Efes’teki Meryem Ana Kilisesi, Hristiyanlık tarihi açısından özel bir yerdir. 4. yüzyılda bir Roma bazilikasının kalıntıları üzerine inşa edilmiş ve Bakire Meryem’e ithaf edilmiştir. Meryem’i açıkça Theotokos (Tanrı’nın Anası) olarak onurlandıran bilinen ilk kilise olup, hem mimari hem de ruhani açıdan bir dönüm noktasıdır.
MS 431 yılında burada üçüncü ekümenik konsil toplanmıştır – bu olay teoloji tarihinde bir dönüm noktasıdır. Toplantıda Meryem’in “Tanrı’nın Anası” olarak kabul edilmesi kararlaştırılmış ve Nestorius’un öğretileri reddedilmiştir. Bu karar, Hristiyan dogmasının şekillenmesinde kalıcı bir etki bırakmış ve Efes’i erken dönem tartışmaların merkezi haline getirmiştir.
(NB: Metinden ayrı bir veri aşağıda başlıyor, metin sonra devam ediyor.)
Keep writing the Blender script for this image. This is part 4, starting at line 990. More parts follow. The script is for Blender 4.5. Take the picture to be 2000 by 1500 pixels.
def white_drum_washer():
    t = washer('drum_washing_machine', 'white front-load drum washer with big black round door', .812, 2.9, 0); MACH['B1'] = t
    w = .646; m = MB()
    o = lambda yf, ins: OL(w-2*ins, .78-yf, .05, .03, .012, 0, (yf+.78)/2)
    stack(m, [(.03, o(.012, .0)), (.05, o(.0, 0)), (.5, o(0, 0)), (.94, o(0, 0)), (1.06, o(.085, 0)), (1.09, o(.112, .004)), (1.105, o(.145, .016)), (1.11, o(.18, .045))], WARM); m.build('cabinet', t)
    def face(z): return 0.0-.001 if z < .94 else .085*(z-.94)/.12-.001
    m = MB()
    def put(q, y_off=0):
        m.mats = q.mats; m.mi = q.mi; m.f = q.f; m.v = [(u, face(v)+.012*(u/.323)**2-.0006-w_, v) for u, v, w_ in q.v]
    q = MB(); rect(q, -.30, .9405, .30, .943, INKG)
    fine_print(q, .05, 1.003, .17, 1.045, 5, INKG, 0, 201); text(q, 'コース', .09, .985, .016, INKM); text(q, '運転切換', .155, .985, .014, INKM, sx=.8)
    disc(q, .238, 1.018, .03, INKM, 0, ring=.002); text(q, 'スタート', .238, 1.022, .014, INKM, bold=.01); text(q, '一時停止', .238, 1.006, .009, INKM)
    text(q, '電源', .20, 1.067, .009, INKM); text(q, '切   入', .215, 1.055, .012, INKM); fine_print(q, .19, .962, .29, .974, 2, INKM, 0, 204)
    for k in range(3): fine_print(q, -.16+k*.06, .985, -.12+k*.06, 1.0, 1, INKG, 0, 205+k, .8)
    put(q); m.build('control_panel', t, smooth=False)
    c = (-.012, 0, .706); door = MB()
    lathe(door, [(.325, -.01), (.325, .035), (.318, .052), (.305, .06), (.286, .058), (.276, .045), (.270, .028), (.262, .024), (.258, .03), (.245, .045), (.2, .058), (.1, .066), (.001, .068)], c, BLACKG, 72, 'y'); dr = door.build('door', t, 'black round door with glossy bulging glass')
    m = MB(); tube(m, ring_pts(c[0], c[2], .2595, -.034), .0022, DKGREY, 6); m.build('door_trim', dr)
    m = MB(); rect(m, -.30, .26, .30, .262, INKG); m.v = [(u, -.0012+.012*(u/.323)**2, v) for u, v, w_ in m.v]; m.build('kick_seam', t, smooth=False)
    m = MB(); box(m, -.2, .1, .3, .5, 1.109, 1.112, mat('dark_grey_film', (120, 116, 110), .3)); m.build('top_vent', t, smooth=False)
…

Kilise, üç nefli olarak inşa edilmiştir; apsis, yan odalar ve 100 metreden uzun etkileyici bir uzunluğa sahiptir. Yüzyıllar boyunca çeşitli dönemlerde yeniden yapılandırılmıştır. Günümüzde hâlâ sütun temelleri, mozaik kalıntıları ve sunak kısmının izleri görülebilir. Özellikle harabeler arasında yürürken hissedilen manevi atmosfer dikkat çekicidir.
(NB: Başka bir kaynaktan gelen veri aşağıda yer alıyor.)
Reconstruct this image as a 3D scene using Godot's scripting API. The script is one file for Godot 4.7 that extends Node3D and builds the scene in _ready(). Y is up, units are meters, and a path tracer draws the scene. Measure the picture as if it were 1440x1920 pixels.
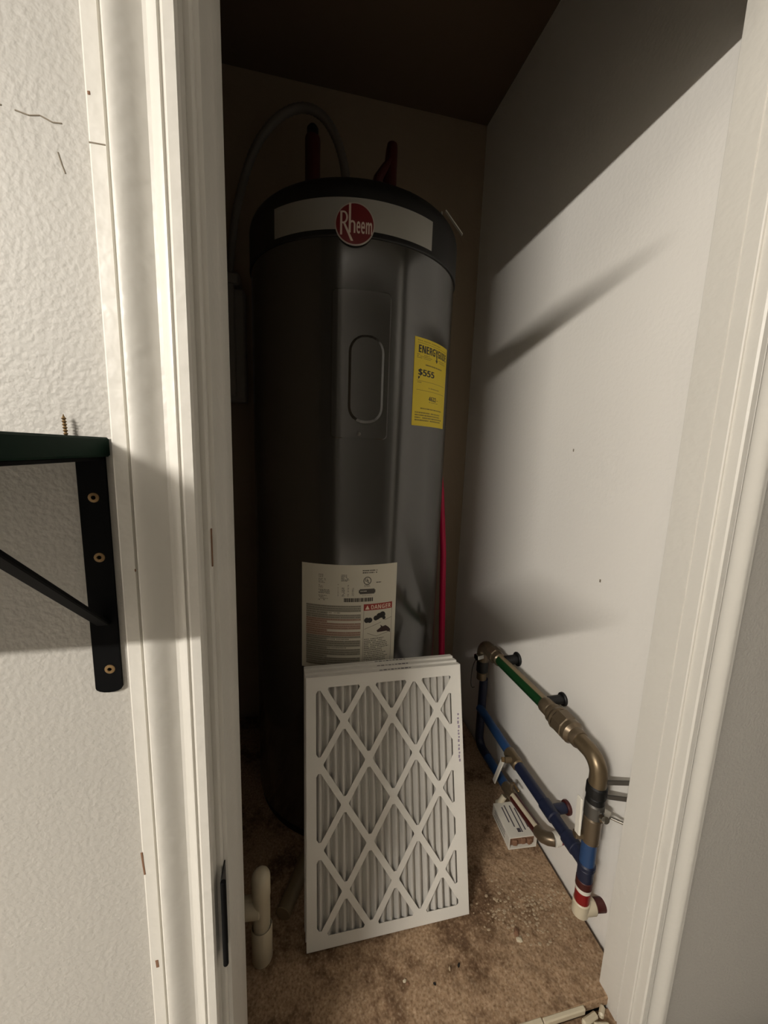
extends Node3D
# Utility closet with an electric tank water heater, seen through its doorway. Metres, y up, closet floor at y = 0.

const EYE := 1.126            # camera height above the closet floor
var M := {}                   # materials
var taken := {}
const TC := Vector3(0.163, 0, -1.229)   # tank axis
const TR := 0.2915                      # jacket radius

# ---------------------------------------------------------------- mesh helpers
func mb() -> SurfaceTool:
	var st := SurfaceTool.new()
	st.begin(Mesh.PRIMITIVE_TRIANGLES)
	return st

func tri(st: SurfaceTool, a: Vector3, b: Vector3, c: Vector3, out: Vector3, g := -1) -> void:
	st.set_smooth_group(g)
	st.add_vertex(a)
	if (b - a).cross(c - a).dot(out) > 0.0:
		st.add_vertex(c)
		st.add_vertex(b)
	else:
		st.add_vertex(b)
		st.add_vertex(c)

func quad(st: SurfaceTool, a: Vector3, b: Vector3, c: Vector3, d: Vector3, out: Vector3, g := -1) -> void:
	tri(st, a, b, c, out, g)
	tri(st, a, c, d, out, g)

func box(st: SurfaceTool, c: Vector3, s: Vector3, bev := 0.0, bas := Basis.IDENTITY) -> void:
	var h := s / 2.0
	var k: float = min(bev, min(h.x, min(h.y, h.z)) * 0.9)
	if k <= 0.0:
		for ax in 3:
			for sg in [-1.0, 1.0]:
				var n := Vector3.ZERO
				n[ax] = sg
				var u := Vector3.ZERO
				u[(ax + 1) % 3] = h[(ax + 1) % 3]
				var v := Vector3.ZERO
				v[(ax + 2) % 3] = h[(ax + 2) % 3]
				var o: Vector3 = n * h[ax]
				quad(st, c + bas * (o - u - v), c + bas * (o + u - v), c + bas * (o + u + v), c + bas * (o - u + v), bas * n)
		return
	# chamfered: corner (sx,sy,sz) has three points, one on each face
	var P := func(sx: float, sy: float, sz: float, ax: int) -> Vector3:
		var p := Vector3(sx * (h.x - k), sy * (h.y - k), sz * (h.z - k))
		p[ax] = [sx, sy, sz][ax] * h[ax]
		return c + bas * p
	for ax in 3:
		var b1 := (ax + 1) % 3
		var b2 := (ax + 2) % 3
		for sg in [-1.0, 1.0]:
			var n := Vector3.ZERO
			n[ax] = sg
			var q := []
			for w in [[-1.0, -1.0], [1.0, -1.0], [1.0, 1.0], [-1.0, 1.0]]:
				var s3 := [0.0, 0.0, 0.0]
				s3[ax] = sg
				s3[b1] = w[0]
				s3[b2] = w[1]
				q.append(P.call(s3[0], s3[1], s3[2], ax))
			quad(st, q[0], q[1], q[2], q[3], bas * n)
		# edges running along ax, between faces b1 and b2
		for e in [[-1.0, -1.0], [1.0, -1.0], [1.0, 1.0], [-1.0, 1.0]]:
			var lo := [0.0, 0.0, 0.0]
			lo[b1] = e[0]
			lo[b2] = e[1]
			var hi := lo.duplicate()
			lo[ax] = -1.0
			hi[ax] = 1.0
			var nn := Vector3.ZERO
			nn[b1] = e[0]
			nn[b2] = e[1]
			quad(st, P.call(lo[0], lo[1], lo[2], b1), P.call(hi[0], hi[1], hi[2], b1), P.call(hi[0], hi[1], hi[2], b2), P.call(lo[0], lo[1], lo[2], b2), bas * nn)
	for sx in [-1.0, 1.0]:
		for sy in [-1.0, 1.0]:
			for sz in [-1.0, 1.0]:
				tri(st, P.call(sx, sy, sz, 0), P.call(sx, sy, sz, 1), P.call(sx, sy, sz, 2), bas * Vector3(sx, sy, sz))

# box given by two corners
func slab(st: SurfaceTool, a: Vector3, b: Vector3, bev := 0.0) -> void:
	box(st, (a + b) / 2.0, (b - a).abs(), bev)

# profile points are (radius, height) along the local y axis of xf
func lathe(st: SurfaceTool, prof: Array, xf: Transform3D, seg := 24, hex := false) -> void:
	var g := 1
	var last := Vector2.ZERO
	for i in prof.size() - 1:
		var p: Vector2 = prof[i]
		var q: Vector2 = prof[i + 1]
		var d := q - p
		if d.length() < 1e-6:
			continue
		if i > 0 and absf(last.angle_to(d)) > 0.6:
			g += 1
		last = d
		for k in seg:
			var a0 := TAU * k / seg
			var a1 := TAU * (k + 1) / seg
			var r0 := Vector3(cos(a0), 0, sin(a0))
			var r1 := Vector3(cos(a1), 0, sin(a1))
			var rm := (r0 + r1).normalized()
			var out := xf.basis * (rm * d.y - Vector3.UP * d.x)
			var A := xf * (r0 * p.x + Vector3.UP * p.y)
			var B := xf * (r1 * p.x + Vector3.UP * p.y)
			var C := xf * (r1 * q.x + Vector3.UP * q.y)
			var D := xf * (r0 * q.x + Vector3.UP * q.y)
			var gg := -1 if hex else g
			if p.x < 1e-6:
				tri(st, A, C, D, out, gg)
			elif q.x < 1e-6:
				tri(st, A, B, C, out, gg)
			else:
				quad(st, A, B, C, D, out, gg)

func axis_to(o: Vector3, dir: Vector3) -> Transform3D:
	var y := dir.normalized()
	var x := y.cross(Vector3(0.31, 0.12, 0.94)).normalized()
	return Transform3D(Basis(x, y, x.cross(y)), o)

func rod(st: SurfaceTool, a: Vector3, b: Vector3, r: float, seg := 16, bev := 0.0) -> void:
	var L := a.distance_to(b)
	var pr := [Vector2(0, 0), Vector2(r - bev, 0), Vector2(r, bev), Vector2(r, L - bev), Vector2(r - bev, L), Vector2(0, L)]
	lathe(st, pr, axis_to(a, b - a), seg)

func hexnut(st: SurfaceTool, a: Vector3, b: Vector3, r: float, n := 6) -> void:
	var L := a.distance_to(b)
	var k := r * 0.12
	lathe(st, [Vector2(0, 0), Vector2(r - k, 0), Vector2(r, k), Vector2(r, L - k), Vector2(r - k, L), Vector2(0, L)], axis_to(a, b - a), n, true)

func tube(st: SurfaceTool, pts: Array, rad, seg := 14, caps := true) -> void:
	var n := pts.size()
	var rings := []
	var up := Vector3(0.3, 0.2, 0.93)
	for i in n:
		var t: Vector3 = (pts[min(i + 1, n - 1)] - pts[max(i - 1, 0)]).normalized()
		var u := (up - t * up.dot(t)).normalized()
		up = u
		var v := t.cross(u)
		var r: float = rad[i] if rad is Array else rad
		var ring := []
		for k in seg:
			var a := TAU * k / seg
			ring.append(pts[i] + (u * cos(a) + v * sin(a)) * r)
		rings.append(ring)
	for i in n - 1:
		for k in seg:
			var k2 := (k + 1) % seg
			var mid: Vector3 = (pts[i] + pts[i + 1]) / 2.0
			var m: Vector3 = (rings[i][k] + rings[i][k2] + rings[i + 1][k] + rings[i + 1][k2]) / 4.0
			quad(st, rings[i][k], rings[i][k2], rings[i + 1][k2], rings[i + 1][k], m - mid, 1)
	if caps:
		for e in [0, n - 1]:
			var o: Vector3 = pts[e] - pts[1 if e == 0 else n - 2]
			for k in seg:
				tri(st, pts[e], rings[e][k], rings[e][(k + 1) % seg], o, 2 + e)

func curve(ctrl: Array, n := 24) -> Array:
	var c := Curve3D.new()
	for i in ctrl.size():
		var t := Vector3.ZERO
		if i > 0 and i < ctrl.size() - 1:
			t = (ctrl[i + 1] - ctrl[i - 1]) / 6.0
		c.add_point(ctrl[i], -t, t)
	var L := c.get_baked_length()
	var o := []
	for i in n + 1:
		o.append(c.sample_baked(L * i / n, true))
	return o

func arc_pts(c: Vector3, u: Vector3, v: Vector3, r: float, a0: float, a1: float, n := 8) -> Array:
	var o := []
	for i in n + 1:
		var a := lerpf(a0, a1, float(i) / n)
		o.append(c + (u * cos(a) + v * sin(a)) * r)
	return o

# extrude a polygon given in (x, z) along y; smooth where the outline bends gently
func prism(st: SurfaceTool, poly: PackedVector2Array, y0: float, y1: float) -> void:
	if Geometry2D.is_polygon_clockwise(poly):
		poly.reverse()
	var n := poly.size()
	var g := 1
	for i in n:
		var p := poly[i]
		var q := poly[(i + 1) % n]
		var before := poly[(i + n - 1) % n]
		if absf((p - before).angle_to(q - p)) > 0.5:
			g += 1
		var d := q - p
		var out := Vector3(d.y, 0, -d.x)
		quad(st, Vector3(p.x, y0, p.y), Vector3(q.x, y0, q.y), Vector3(q.x, y1, q.y), Vector3(p.x, y1, p.y), out, g)
	var idx := Geometry2D.triangulate_polygon(poly)
	for k in range(0, idx.size(), 3):
		for e in [[y0, Vector3.DOWN], [y1, Vector3.UP]]:
			var y: float = e[0]
			tri(st, Vector3(poly[idx[k]].x, y, poly[idx[k]].y), Vector3(poly[idx[k + 1]].x, y, poly[idx[k + 1]].y), Vector3(poly[idx[k + 2]].x, y, poly[idx[k + 2]].y), e[1])

func numbered(called: String) -> String:
	if not taken.has(called):
		taken[called] = 0
		return called
	taken[called] += 1
	return "%s_%03d" % [called, taken[called]]

func mesh_of(st: SurfaceTool) -> ArrayMesh:
	st.generate_normals()
	return st.commit()

func obj(called: String, what, m: Material, parent: Node3D = self) -> MeshInstance3D:
	var o := MeshInstance3D.new()
	o.name = numbered(called) if parent == self else called
	o.mesh = mesh_of(what) if what is SurfaceTool else what
	o.material_override = m
	o.cast_shadow = GeometryInstance3D.SHADOW_CASTING_SETTING_ON
	parent.add_child(o, true)
	return o

func tag(o: Node3D, label: String, category: String, group := "") -> Node3D:
	o.set_meta("label", label)
	o.set_meta("category", category)
	if group:
		o.set_meta("group", group)
	return o

func thing(called: String, label: String, category: String, at := Vector3.ZERO, group := "") -> Node3D:
	var o := Node3D.new()
	o.name = numbered(called)
	o.position = at
	add_child(o)
	return tag(o, label, category, group)

func struct(called: String, what, m: Material) -> MeshInstance3D:
	var o := obj(called, what, m)
	o.set_meta("kind", "structure")
	return o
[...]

Meryem Ana Kilisesi sadece bir yapı değildir – inanç, tarih ve insanlık arasında bir bağın simgesidir. Birçok inanan için burası dua, huzur ve maneviyatla dolu kutsal bir mekândır. Meryem’e duyulan sevgi Efes’le derinden bağlantılıdır – onun yaşadığına inanılan ev ise şehrin biraz dışında, Bülbüldağı üzerindedir.